De relatie tussen mens en dier is complex. Liefde voor dieren is niet genoeg voor een duurzame relatie. Bij Stichting Aap draaien ze het proces weer om: de verkommerde dieren worden met veel liefde weer tot dier gemaakt. Kosten noch moeite worden gespaard. Het rekenmachientje in mijn achterhoofd maakt een ruwe kosten-baten analyse. Bijna 300 dieren worden er in een jaar tijd opgevangen, met een totaalbegroting van 9 miljoen. € 30.000 euro per dier. En natuurlijk: Stichting AAP investeert ook veel in lobbywerk voor goede wetgeving, nationaal en internationaal. Daar worden uiteindelijk veel meer dieren mee gered.

Maar wat gebeurt hier nu eigenlijk? Het heeft iets van tegen de stroom inroeien.
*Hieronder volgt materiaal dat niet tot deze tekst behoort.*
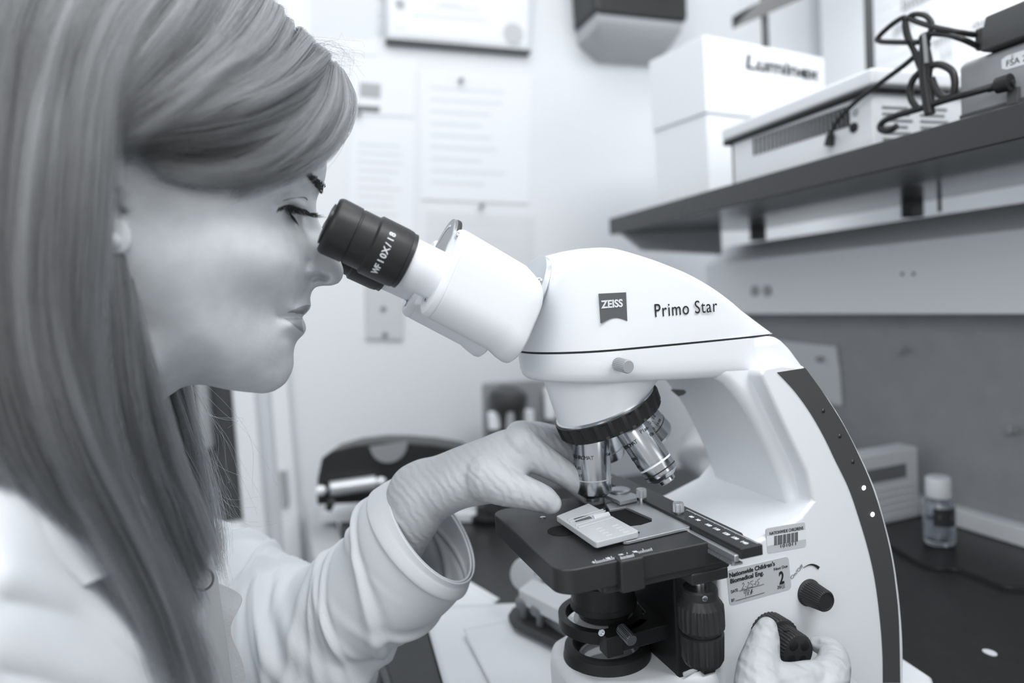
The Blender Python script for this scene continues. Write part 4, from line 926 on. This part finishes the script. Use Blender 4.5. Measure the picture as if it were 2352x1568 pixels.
for sgn in (0, 1):
    for i in range(NT):
        i2 = (i + 1) % NT; F_.append((sgn, idx[(sgn, 0, i)], idx[(sgn, 0, i2)]))
        for j in range(NR - 1): F_.append((idx[(sgn, j, i)], idx[(sgn, j + 1, i)], idx[(sgn, j + 1, i2)], idx[(sgn, j, i2)]))
g.add(V, F_)
def pxloft(R, n=40, m=60, disp=None, cap=True, smooth=True):
    T = np.array([at(r[0], r[1], Y=r[4]) for r in R]); B = np.array([at(r[2], r[3], Y=r[4]) for r in R]); ry = np.array([r[5] for r in R])
    T = catmull(T, m); B = catmull(B, m); ry = catmull(ry[:, None], m)[:, 0]; c = (T + B) / 2; e1 = (T - B) / 2; rings = []
    for k in range(m):
        t = nrm(c[min(k + 1, m - 1)] - c[max(k - 1, 0)]); e2 = nrm(np.cross(t, e1[k])) * ry[k]; ring = []
        for i in range(n):
            a = 2 * PI * i / n; d = 1.0
            p = e1[k] * math.cos(a) + e2 * math.sin(a)
            if disp is not None: d = 1 + disp(k / (m - 1), i / n)
            ring.append(c[k] + p * d)
        rings.append(ring)
    return G().loft(rings, cap=cap)
def merge(*gs):
    o = G()
    for q in gs: o.add(q.v, q.f)
    return o
def chain(pts, seg=16, n=30):
    P = np.array([at(p[0], p[1], Y=p[2]) for p in pts]); r = np.array([[p[3] * mm] for p in pts]); P = catmull(P, n); r = catmull(r, n)[:, 0]
    g = G().tube(P, r, seg); g2 = G().ball(P[-1], r[-1] * .99, 14, 10); g3 = G().ball(P[0], r[0] * .99, 14, 10); return merge(g, g2, g3)
def wchain(pts, seg=20, n=30):
    P = catmull([p[:3] for p in pts], n); r = catmull([[p[3]] for p in pts], n)[:, 0]; return merge(G().tube(P, r, seg), G().ball(P[-1], r[-1] * .99, 16, 10), G().ball(P[0], r[0] * .99, 16, 10))
neck = pxloft([(470, 845, 150, 640, 0, .056), (415, 890, 90, 790, 0, .055), (345, 945, 20, 930, 0, .056), (270, 1040, -70, 1080, 0, .062), (220, 1200, -160, 1250, 0, .085)])
ear = G()
ec = head_pt(262, 440)
earR = np.array([nrm((.96, .25, -.10)), nrm((-.25, .96, .2)), nrm((.12, -.15, 1))]).T
pe_ = [head_pt(250, 335) + np.array([0, -.005, 0]), head_pt(275, 350) + np.array([0, -.006, 0]), head_pt(287, 385) + np.array([-.002, -.004, 0]), head_pt(277, 430) + np.array([0, -.003, 0])]
ear.add(*(lambda q: (q.v, q.f))(merge(G().tube(catmull(pe_, 20), .0030, 10))))
ear.ball(head_pt(272, 545) + np.array([0, -.004, 0]), (.0066, .0015, .0086), 16, 10)
ear.ball(head_pt(292, 452) + np.array([0, .0005, 0]), (.0042, .0022, .0062), 14, 10)
torso = wchain([(-.335, 0, .20, .075), (-.35, 0, .12, .10), (-.36, 0, .02, .105), (-.36, 0, -.12, .10), (-.35, 0, -.25, .11)], 28)
torso.v = [(x, y * 1.35, z) for x, y, z in torso.v]
armL = wchain([(-.345, .10, .16, .055), (-.335, .17, .14, .050), (-.27, .165, .06, .043), (-.205, .14, .035, .038), (-.175, .10, .08, .029), (-.148, .065, .13, .022), (-.118, .045, .172, .018)])
armR = wchain([(-.345, -.10, .16, .055), (-.345, -.17, .12, .050), (-.27, -.25, .03, .043), (-.19, -.27, .0, .038), (-.08, -.20, .034, .030), (.03, -.13, .034, .022)])
body = merge(g, neck, ear, torso, armL, armR)
SKIN = mat('skin', 216, .5, bump=.12, bscale=600, var=.05, vscale=110)
bo_ = body.put('body', SKIN, PE, auto=0)
rm_ = bo_.modifiers.new('join', 'REMESH'); rm_.mode = 'VOXEL'; rm_.voxel_size = .0011; rm_.use_smooth_shade = True
sm_ = bo_.modifiers.new('soften', 'SMOOTH'); sm_.factor = .5; sm_.iterations = 1
# lips, brow, lashes, earring
lipm = mat('lips', 150, .42, bump=.1, bscale=900)
def patch(top, bot, name, m, off=.0004, n=26, k=7):
    T = catmull([(a, b, 0) for a, b in top], n); B = catmull([(a, b, 0) for a, b in bot], n); rows_ = []
    for j in range(k):
        t = j / (k - 1); rows_.append([head_pt(*(T[i] * (1 - t) + B[i] * t)[:2], off=off * (1 if 0 < j < k - 1 and 0 < i < n - 1 else -.6)) for i in range(n)])
    return G().grid(rows_).put(name, m, PE, auto=0)
patch([(642, 724), (668, 714), (688, 705), (704, 700), (713, 701)], [(642, 725), (668, 724), (685, 724), (697, 723), (702, 721)], 'upper_lip', lipm, .00022)
patch([(644, 726), (668, 726), (684, 727), (692, 728)], [(645, 727), (668, 741), (684, 755), (698, 765)], 'lower_lip', mat('lower_lip', 166, .4, bump=.1, bscale=900), .00022)
HD = mat('brow_hair', 70, .6)
def hairs(name, items, m, parent):
    g = G()
    for P, r0, r1 in items: g.tube(P, list(np.linspace(r0, r1, len(P))), 5)
    return g.put(name, m, parent)
it = []
for k in range(800):
    t = rng.random(); s = rng.random()
    w_ = (5 + 15 * t) * (s - .15); u = min(701 + 44 * t - .45 * w_, 746); v = 392 + 38 * t + w_
    a = head_pt(u, v, .0); a = a + np.array([.0002, -.0003, 0]); dr = np.array([-.0004 + .0012 * rng.random(), -.0008, -.0012 + .0034 * rng.random()])
    it.append(([a, a + dr * .5, a + dr * .9], .00018, .00005))
hairs('eyebrow', it, HD, PE)
it = []; lash0 = [(640, 477), (655, 471), (668, 470), (682, 475), (696, 480), (704, 482)]
L0 = catmull([(a, b, 0) for a, b in lash0], 60)
for k in range(150):
    t = rng.random(); q = L0[int(t * 59)]; a = head_pt(q[0], q[1], .0003)
    du, dv = (8 + 18 * t + 14 * t * t), (22 - 6 * t)
    if t < .2: du, dv = -8 + 10 * rng.random(), 8
    e = at(q[0] + du * (.6 + .7 * rng.random()) + 3 * rng.normal(), q[1] + dv * (.65 + .55 * rng.random()), Y=a[1] - .004)
    md = (a + e) / 2 + np.array([-.0008, -.001, -.0014])
    it.append((catmull([a, md, e], 7), .00014, .00004))
for k in range(50):                                # longer outer lashes reaching past the nose bridge
    t = rng.random(); q = (696 + 8 * t, 480 + 3 * t); a = head_pt(q[0], q[1], .0003); e = at(716 + 16 * rng.random(), 488 + 5 * rng.random(), Y=a[1] - .003)
    it.append((catmull([a, (a + e) / 2 + np.array([-.0004, -.001, -.0016]), e], 7), .0002, .00005))
for k in range(34):
    t = rng.random(); q = (658 + 20 * t, 478 + 24 * t); a = head_pt(q[0], q[1], .0002); e = at(q[0] + 7 + 5 * rng.random(), q[1] + 14 + 8 * rng.random(), Y=a[1] - .002)
    it.append((catmull([a, (a + e) / 2, e], 5), .00018, .00005))
hairs('eyelashes', it, mat('lash_dark', 40, .6), PE)
G().tube([head_pt(q[0], q[1] + 1, .0001) for q in L0[::2]], [.0002 + .0005 * math.sin(PI * k / 29) for k in range(30)], 8).put('lid_margin', mat('eye_dark', 56, .4), PE)
G().tube([head_pt(u, v, .00005) for u, v in catmull([(650, 461, 0), (672, 455, 0), (698, 453, 0), (706, 459, 0)], 24)[:, :2]], .00028, 6).put('lid_crease_shade', mat('crease_shade_grey', 108, .6), PE)  # grey line: shade of the lid fold put into the colour
ep_ = head_pt(266, 556) + np.array([0, -.0078, 0])
er = G().ball(ep_, .0036, 24, 16).put('earring', mat('pearl', 226, .18, coat=.5), PE, label='round pearl stud earring')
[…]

Is het werk van Stichting AAP niet ook een misplaatste vorm van dierenliefde? Wat heeft het voor zin om gemankeerde dieren tegen een heel hoge prijs weer enigszins op te knappen? Ze houden dwangneuroses, echt natuurlijk gedrag (her)winnen blijkt een taaie kwestie. Vrij de natuur in is echt onmogelijk. Zou euthanasie in de meeste gevallen geen betere oplossing zijn?

Wat mij opvalt is dat niet alleen onze gids, maar alle medewerkers de dieren altijd met hun naam aanduiden. Het zijn duidelijk personen, individuen voor ze. Dat zegt veel over de manier waarop zij naar de dieren kijken. Is het de hedendaagse variant op de nobele wilde van de Romantiek? Misschien. Maar die Romantiek zet ons wel op een interessant spoor: want de andere kant van de medaille van de nobele wilde is de emancipatie van de onderdrukte. Zijn de dieren bij Stichting AAP autonome wezens, met onvervreemdbare eigen rechten. Zijn zij de voorhoede van een brede dierenemancipatiebeweging. Als je zo naar ze kijkt, wordt euthanasie steeds minder passend.

Zonder dat stichting AAP het zo duidelijk zegt, zou je misschien het stoppen van exploiteren en gevangen houden van wilde dieren kunnen zien als een volgende stap in het grote project van de Verlichting, in plaats van een uit de hand gelopen hobby van een dierenliefhebber. In deze tijden is dat misschien een lichtpuntje dat markeert dat we nog steeds stappen voorwaarts maken.

Het enige dat lijkt te ontbreken is een taal waarin zij zich tot ons kunnen wenden om hun zaak te bepleiten. Maar wie nauw met hen samenwerkt heeft geen taal nodig om te weten wat ze te zeggen hebben. Wel goede advocaten.